The plain facts are these: Mathis is not a substantive change in the law, that is, a case which interpreted any statute to make conduct that was once considered illegal to no longer be illegal. Rather, it was a case about criminal procedure, how to parse statutes to determine whether convictions under them counted as crimes of violence or controlled substance offenses. Every district court that has reached the question has concluded that Mathis is not retroactive. Obviously, the Supreme Court has never considered the question.

As for the other cases the hopemongers have mentioned, Holt, Hinkle and Tanksley, each is a decision of a circuit court of appeals, not the Supreme Court, and thus has no application to the 2255 deadline.

All of this means that neither Mathis nor any of the other mentioned cases has triggered the one-year period for filing a 2255 motion. The clock does not run out on June 22nd, because the clock never started.

Puck won't be busy on Midsummer's Night writing 2255 motions...
Puck won’t be busy on Midsummer’s Night writing 2255 motions…

But June 22nd makes a great “serious crisis” for the hopemongers, and there’s little doubt that they’re making regular runs to the bank, depositing money that inmates and their families will never see again. And the hopemongers will no doubt write some post-conviction schlock for their customers, and that schlock will be dutifully filed. It will then dutifully be bounced by the courts, and become part of the 92% of prisoner filings rejected by the federal courts in this fiscal year.

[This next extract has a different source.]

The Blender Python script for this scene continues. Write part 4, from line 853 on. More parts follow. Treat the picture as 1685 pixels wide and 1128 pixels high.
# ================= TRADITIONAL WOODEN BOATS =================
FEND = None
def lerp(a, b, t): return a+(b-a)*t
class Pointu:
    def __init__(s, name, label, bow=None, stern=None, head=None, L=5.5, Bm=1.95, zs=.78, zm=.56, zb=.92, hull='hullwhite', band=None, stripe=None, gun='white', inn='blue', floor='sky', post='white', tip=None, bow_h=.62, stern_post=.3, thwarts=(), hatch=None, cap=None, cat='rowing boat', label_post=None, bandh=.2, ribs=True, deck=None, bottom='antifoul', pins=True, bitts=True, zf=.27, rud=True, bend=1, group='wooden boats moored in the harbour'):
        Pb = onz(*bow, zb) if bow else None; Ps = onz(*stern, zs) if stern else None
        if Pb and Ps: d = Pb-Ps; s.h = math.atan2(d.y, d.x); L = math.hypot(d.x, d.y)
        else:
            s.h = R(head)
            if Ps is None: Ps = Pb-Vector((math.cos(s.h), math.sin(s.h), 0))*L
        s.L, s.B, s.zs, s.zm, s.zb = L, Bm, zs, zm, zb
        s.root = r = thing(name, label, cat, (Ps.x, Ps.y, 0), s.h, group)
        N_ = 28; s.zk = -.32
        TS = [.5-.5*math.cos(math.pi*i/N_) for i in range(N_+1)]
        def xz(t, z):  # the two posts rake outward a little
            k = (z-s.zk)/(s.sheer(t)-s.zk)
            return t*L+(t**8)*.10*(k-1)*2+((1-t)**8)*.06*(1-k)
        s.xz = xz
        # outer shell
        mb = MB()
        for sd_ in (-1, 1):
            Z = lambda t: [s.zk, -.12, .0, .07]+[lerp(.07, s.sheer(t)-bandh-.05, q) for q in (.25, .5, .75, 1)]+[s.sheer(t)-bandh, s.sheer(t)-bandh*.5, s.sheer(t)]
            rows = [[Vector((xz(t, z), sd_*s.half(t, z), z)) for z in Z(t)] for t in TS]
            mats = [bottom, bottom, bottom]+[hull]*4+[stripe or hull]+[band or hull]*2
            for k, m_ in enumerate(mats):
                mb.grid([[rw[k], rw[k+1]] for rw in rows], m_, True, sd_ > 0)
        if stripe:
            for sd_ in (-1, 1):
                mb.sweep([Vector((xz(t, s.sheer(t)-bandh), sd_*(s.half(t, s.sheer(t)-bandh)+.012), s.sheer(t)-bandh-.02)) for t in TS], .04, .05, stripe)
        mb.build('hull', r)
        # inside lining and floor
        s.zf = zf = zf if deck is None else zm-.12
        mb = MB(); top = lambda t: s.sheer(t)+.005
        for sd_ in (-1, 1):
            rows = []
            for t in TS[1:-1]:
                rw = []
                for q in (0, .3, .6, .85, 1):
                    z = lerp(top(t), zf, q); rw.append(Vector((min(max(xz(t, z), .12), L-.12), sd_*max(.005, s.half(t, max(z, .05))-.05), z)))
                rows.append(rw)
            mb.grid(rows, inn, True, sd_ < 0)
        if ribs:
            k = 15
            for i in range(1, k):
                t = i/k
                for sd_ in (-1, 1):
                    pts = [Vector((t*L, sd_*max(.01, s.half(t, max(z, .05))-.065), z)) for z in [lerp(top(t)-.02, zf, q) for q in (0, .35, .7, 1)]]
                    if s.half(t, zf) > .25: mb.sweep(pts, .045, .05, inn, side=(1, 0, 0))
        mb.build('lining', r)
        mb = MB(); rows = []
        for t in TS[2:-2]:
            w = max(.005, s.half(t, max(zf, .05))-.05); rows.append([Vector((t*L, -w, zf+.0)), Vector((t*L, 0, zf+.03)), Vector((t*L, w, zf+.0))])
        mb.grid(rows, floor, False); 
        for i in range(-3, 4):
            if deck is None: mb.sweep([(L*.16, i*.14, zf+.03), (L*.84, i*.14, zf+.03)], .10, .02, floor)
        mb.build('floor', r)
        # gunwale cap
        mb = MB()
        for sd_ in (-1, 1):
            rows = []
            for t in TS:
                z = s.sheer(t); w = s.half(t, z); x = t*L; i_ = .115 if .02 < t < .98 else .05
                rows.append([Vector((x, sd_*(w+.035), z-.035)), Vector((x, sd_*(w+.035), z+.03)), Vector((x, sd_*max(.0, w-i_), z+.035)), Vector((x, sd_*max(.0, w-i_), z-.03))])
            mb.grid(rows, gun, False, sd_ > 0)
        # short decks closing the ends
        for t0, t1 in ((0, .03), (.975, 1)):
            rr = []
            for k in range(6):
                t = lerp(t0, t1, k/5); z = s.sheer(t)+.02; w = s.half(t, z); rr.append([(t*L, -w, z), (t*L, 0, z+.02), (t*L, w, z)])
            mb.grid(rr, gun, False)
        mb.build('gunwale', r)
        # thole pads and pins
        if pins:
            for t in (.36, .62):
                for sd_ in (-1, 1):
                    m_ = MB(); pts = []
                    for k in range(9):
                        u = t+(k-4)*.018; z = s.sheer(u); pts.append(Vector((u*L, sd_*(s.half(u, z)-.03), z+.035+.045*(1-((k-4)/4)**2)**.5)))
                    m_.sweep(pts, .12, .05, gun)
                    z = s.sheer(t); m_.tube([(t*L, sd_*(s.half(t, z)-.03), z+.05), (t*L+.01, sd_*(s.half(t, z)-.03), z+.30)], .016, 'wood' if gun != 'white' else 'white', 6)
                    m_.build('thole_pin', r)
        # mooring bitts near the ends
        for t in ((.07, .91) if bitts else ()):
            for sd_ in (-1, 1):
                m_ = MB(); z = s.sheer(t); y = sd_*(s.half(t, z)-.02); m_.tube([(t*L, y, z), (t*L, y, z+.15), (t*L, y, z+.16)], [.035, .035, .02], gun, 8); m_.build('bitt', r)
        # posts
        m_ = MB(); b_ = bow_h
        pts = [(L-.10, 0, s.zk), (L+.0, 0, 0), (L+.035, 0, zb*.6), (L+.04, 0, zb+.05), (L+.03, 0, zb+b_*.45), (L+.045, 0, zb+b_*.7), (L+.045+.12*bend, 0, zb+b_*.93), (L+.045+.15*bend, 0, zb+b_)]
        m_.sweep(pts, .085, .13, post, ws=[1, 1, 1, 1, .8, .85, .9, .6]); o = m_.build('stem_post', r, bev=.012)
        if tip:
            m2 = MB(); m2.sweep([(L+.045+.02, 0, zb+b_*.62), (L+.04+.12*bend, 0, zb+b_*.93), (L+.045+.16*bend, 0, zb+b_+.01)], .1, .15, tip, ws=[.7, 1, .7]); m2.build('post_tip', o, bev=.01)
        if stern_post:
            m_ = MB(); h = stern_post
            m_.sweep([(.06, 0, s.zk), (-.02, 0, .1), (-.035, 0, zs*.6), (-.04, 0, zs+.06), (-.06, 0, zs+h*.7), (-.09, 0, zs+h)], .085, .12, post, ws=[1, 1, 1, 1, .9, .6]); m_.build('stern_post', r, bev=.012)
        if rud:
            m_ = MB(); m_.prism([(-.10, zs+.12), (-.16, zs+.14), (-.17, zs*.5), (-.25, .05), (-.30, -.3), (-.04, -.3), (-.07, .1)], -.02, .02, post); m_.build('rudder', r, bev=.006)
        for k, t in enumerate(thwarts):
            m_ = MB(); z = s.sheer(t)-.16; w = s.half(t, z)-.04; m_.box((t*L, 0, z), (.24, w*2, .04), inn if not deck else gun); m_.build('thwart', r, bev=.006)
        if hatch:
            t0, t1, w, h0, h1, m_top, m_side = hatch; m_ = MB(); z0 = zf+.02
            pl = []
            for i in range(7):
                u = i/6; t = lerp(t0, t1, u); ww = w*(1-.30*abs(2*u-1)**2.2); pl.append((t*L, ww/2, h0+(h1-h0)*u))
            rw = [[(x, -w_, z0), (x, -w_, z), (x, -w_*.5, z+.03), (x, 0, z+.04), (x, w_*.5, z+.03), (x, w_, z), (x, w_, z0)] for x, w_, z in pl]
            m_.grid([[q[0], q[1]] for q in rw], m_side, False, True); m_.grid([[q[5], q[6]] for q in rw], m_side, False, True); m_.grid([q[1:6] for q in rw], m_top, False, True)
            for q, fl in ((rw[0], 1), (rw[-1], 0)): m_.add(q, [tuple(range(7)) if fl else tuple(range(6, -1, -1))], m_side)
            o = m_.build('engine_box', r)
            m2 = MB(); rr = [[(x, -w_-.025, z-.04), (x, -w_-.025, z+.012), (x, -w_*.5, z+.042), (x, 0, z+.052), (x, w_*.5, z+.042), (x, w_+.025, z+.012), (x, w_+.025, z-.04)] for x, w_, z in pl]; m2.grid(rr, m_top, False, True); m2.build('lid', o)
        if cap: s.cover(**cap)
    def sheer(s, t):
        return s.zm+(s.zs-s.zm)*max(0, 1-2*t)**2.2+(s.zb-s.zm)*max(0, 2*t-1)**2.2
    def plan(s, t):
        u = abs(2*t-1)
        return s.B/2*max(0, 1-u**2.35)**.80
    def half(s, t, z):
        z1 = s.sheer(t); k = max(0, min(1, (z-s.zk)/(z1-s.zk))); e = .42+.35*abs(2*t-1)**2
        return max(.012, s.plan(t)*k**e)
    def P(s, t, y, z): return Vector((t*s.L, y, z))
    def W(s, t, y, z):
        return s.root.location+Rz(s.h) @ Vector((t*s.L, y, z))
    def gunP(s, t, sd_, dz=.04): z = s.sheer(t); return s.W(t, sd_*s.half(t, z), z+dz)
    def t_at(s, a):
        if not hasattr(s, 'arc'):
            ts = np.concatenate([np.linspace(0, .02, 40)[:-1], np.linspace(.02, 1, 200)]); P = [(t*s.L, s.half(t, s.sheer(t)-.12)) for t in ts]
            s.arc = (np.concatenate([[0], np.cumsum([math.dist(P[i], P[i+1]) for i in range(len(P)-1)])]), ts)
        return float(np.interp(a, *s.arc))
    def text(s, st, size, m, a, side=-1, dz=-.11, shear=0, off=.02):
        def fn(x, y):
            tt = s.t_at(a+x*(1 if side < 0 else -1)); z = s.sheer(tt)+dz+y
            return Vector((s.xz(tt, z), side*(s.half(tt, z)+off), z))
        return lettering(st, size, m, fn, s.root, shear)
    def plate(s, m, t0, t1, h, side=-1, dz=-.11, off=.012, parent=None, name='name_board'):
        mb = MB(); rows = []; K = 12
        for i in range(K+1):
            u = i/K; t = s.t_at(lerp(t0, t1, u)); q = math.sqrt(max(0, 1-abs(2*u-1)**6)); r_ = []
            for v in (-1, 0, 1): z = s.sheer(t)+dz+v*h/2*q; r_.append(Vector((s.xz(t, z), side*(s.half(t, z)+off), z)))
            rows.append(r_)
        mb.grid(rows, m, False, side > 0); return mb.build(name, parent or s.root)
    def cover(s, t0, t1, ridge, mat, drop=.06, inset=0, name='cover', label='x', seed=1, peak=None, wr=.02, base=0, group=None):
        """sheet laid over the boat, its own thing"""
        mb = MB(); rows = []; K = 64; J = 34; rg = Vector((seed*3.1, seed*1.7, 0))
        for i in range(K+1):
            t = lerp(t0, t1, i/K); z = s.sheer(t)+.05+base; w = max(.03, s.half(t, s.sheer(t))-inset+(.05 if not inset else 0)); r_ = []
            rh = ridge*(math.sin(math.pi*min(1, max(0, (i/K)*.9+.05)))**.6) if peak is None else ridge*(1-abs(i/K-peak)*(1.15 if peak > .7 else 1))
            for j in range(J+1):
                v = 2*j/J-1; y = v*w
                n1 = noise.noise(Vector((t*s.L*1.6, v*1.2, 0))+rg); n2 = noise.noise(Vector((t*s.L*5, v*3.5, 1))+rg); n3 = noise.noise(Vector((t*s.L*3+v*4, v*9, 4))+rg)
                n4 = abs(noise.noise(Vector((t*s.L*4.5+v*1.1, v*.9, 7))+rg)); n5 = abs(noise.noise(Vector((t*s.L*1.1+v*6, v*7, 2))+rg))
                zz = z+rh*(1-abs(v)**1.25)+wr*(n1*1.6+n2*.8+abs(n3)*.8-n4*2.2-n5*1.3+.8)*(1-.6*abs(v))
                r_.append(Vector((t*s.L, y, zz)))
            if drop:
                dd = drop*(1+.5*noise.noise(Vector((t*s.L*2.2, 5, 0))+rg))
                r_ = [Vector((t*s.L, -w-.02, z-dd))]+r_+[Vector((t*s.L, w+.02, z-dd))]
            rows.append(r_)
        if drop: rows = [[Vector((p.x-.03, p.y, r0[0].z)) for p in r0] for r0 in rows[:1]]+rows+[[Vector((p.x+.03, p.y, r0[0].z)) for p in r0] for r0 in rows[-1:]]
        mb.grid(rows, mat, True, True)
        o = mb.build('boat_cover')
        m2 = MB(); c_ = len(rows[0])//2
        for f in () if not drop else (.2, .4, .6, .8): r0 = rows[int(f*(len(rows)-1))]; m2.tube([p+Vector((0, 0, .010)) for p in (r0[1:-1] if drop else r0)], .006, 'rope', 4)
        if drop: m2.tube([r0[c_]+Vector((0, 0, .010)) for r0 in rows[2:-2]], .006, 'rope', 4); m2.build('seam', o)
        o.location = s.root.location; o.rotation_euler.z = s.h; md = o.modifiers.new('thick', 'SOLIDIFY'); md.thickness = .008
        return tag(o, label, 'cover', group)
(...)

There are ways, according to each prisoner’s situation, that may enable him or her to raise issue based on an application of Mathis. But the method must be tailored to the inmate’s situation, and in an unfortunately high number of cases, nothing at all may work. To be sure, a cookie-cutter approach based on a phony deadline won’t work for anyone.

A lot of things happened on June 22nd in history. This year, we know for sure it will be the first full day of summer, the day after St. John’s Day. But that’s all. It will not be the expiration of a 1-year 28 USC 2255 deadline for Mathis, because a clock that doesn’t start won’t stop, either.